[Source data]
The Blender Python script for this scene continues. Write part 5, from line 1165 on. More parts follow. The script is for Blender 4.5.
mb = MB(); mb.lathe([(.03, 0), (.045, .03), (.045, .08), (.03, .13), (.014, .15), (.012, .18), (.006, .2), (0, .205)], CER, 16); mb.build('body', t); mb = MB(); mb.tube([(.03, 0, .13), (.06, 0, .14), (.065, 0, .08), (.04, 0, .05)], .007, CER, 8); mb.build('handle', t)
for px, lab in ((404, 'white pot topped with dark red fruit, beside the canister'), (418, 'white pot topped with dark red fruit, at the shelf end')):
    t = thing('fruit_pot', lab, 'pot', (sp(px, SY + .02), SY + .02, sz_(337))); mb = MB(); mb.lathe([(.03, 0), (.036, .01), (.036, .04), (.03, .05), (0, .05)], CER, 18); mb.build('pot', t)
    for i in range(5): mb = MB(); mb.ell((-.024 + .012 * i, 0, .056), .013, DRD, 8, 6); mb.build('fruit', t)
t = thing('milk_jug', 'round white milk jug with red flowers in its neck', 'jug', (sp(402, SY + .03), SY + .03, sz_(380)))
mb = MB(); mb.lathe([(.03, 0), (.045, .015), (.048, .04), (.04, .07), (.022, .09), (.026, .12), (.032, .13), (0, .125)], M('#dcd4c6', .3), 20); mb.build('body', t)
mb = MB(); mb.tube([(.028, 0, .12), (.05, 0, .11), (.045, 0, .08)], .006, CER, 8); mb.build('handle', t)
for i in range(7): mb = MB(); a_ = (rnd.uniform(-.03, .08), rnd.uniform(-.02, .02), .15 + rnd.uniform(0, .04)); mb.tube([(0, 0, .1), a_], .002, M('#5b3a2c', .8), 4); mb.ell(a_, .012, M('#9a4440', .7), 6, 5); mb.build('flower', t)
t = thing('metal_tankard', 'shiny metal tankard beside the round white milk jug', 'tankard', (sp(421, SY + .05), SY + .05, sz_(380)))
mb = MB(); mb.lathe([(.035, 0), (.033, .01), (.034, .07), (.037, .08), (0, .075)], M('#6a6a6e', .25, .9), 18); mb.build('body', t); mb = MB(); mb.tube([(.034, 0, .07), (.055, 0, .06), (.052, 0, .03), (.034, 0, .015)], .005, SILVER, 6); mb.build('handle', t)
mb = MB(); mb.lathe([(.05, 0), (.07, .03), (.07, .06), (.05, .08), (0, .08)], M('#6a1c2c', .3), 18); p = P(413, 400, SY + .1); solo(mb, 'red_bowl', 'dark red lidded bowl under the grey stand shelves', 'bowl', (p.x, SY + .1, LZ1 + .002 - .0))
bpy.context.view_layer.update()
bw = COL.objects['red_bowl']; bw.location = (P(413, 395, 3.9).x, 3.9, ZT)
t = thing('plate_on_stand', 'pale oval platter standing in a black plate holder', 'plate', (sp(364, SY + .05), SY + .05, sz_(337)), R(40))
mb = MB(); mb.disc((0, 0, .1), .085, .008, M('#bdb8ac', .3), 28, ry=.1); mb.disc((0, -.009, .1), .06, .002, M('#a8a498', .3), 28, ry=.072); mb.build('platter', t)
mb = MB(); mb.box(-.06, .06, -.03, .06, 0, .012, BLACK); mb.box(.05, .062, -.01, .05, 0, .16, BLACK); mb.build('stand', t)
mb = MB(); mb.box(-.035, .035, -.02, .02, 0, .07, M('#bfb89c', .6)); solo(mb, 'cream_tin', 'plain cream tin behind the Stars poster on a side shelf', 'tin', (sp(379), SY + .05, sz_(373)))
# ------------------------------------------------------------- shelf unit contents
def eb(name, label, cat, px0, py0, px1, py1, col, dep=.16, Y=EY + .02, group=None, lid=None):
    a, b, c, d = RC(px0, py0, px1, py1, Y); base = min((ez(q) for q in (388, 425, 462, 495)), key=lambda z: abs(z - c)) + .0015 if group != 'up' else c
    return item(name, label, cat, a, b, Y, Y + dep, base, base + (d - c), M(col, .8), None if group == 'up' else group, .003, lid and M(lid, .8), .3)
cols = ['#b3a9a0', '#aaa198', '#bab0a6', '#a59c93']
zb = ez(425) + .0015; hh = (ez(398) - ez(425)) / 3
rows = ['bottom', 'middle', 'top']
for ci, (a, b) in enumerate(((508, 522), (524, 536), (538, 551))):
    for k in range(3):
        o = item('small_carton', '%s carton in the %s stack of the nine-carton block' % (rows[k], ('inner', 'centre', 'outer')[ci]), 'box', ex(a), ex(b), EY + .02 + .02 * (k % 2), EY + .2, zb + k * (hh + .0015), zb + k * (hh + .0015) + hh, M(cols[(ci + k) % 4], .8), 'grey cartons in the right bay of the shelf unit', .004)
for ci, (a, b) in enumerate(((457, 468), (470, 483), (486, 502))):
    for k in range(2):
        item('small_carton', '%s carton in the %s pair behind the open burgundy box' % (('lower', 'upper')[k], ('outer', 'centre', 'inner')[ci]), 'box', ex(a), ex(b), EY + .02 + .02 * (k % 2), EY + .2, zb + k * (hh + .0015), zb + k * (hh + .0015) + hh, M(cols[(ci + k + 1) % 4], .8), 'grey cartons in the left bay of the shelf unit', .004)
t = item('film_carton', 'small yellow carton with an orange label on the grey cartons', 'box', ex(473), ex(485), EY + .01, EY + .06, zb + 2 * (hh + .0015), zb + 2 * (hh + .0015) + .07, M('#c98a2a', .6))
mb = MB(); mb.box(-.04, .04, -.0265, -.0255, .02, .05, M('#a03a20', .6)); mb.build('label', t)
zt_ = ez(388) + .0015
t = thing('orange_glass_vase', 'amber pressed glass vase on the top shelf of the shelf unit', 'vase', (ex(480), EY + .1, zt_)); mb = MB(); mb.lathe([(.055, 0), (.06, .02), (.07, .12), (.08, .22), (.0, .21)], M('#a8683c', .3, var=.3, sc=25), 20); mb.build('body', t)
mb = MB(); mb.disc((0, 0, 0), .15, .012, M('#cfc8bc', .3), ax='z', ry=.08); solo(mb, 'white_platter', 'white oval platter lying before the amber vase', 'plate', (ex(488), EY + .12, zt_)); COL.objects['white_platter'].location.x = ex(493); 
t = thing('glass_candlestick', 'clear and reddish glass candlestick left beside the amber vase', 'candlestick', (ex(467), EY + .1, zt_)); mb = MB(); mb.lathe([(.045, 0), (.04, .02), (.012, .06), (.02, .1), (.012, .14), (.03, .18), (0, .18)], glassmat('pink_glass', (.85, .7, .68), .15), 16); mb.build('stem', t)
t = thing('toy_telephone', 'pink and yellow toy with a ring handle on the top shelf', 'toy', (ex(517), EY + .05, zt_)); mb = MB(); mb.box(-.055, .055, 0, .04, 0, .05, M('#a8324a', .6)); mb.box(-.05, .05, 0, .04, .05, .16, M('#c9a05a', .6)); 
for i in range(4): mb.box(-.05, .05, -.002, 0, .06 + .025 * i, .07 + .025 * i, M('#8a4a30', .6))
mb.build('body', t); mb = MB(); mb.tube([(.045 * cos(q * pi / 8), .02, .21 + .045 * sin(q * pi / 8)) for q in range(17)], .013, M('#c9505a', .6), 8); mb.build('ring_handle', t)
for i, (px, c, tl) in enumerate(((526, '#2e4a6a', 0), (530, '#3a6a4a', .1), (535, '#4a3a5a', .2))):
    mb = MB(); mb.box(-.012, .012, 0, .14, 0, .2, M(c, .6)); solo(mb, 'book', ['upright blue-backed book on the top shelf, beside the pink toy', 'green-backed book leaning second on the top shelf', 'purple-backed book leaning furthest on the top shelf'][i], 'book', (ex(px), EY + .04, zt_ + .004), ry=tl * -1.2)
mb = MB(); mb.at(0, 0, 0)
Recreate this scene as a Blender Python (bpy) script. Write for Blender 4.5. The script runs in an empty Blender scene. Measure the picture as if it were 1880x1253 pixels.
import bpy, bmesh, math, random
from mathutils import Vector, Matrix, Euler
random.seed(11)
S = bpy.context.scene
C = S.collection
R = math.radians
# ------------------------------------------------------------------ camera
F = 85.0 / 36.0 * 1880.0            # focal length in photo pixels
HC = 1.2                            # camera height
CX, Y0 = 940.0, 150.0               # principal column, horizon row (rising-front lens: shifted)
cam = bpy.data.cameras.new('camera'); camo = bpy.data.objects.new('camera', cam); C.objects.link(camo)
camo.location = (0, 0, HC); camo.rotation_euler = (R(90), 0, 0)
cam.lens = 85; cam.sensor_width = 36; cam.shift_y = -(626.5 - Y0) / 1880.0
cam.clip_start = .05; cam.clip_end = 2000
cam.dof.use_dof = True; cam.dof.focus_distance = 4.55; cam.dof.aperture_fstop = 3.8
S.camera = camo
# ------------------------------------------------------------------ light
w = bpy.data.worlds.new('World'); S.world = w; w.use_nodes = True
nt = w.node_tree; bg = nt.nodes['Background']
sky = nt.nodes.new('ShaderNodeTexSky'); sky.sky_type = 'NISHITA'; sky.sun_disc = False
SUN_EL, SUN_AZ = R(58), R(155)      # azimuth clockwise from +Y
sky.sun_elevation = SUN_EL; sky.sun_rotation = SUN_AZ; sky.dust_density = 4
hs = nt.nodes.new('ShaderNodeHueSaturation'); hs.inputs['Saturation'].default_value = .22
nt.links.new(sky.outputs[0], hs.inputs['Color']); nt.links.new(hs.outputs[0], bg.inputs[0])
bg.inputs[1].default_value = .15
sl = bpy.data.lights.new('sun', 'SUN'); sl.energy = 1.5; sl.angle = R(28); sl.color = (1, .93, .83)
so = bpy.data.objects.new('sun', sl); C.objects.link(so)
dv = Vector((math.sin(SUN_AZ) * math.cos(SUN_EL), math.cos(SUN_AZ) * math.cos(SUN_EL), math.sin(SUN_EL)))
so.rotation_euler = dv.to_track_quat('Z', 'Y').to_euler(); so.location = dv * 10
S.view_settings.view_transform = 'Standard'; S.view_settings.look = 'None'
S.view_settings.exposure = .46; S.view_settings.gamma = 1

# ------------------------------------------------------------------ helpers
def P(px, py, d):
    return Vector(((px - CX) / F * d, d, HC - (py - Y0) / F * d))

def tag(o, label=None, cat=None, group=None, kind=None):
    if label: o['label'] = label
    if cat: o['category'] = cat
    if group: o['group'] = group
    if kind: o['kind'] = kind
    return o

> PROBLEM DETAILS
Scan the data for the word "this" and copy every line where it shows up.

> FINAL RESULT
The Blender Python script for this scene continues. Write part 5, from line 1165 on. More parts follow. The script is for Blender 4.5.
Recreate this scene as a Blender Python (bpy) script. Write for Blender 4.5. The script runs in an empty Blender scene. Measure the picture as if it were 1880x1253 pixels.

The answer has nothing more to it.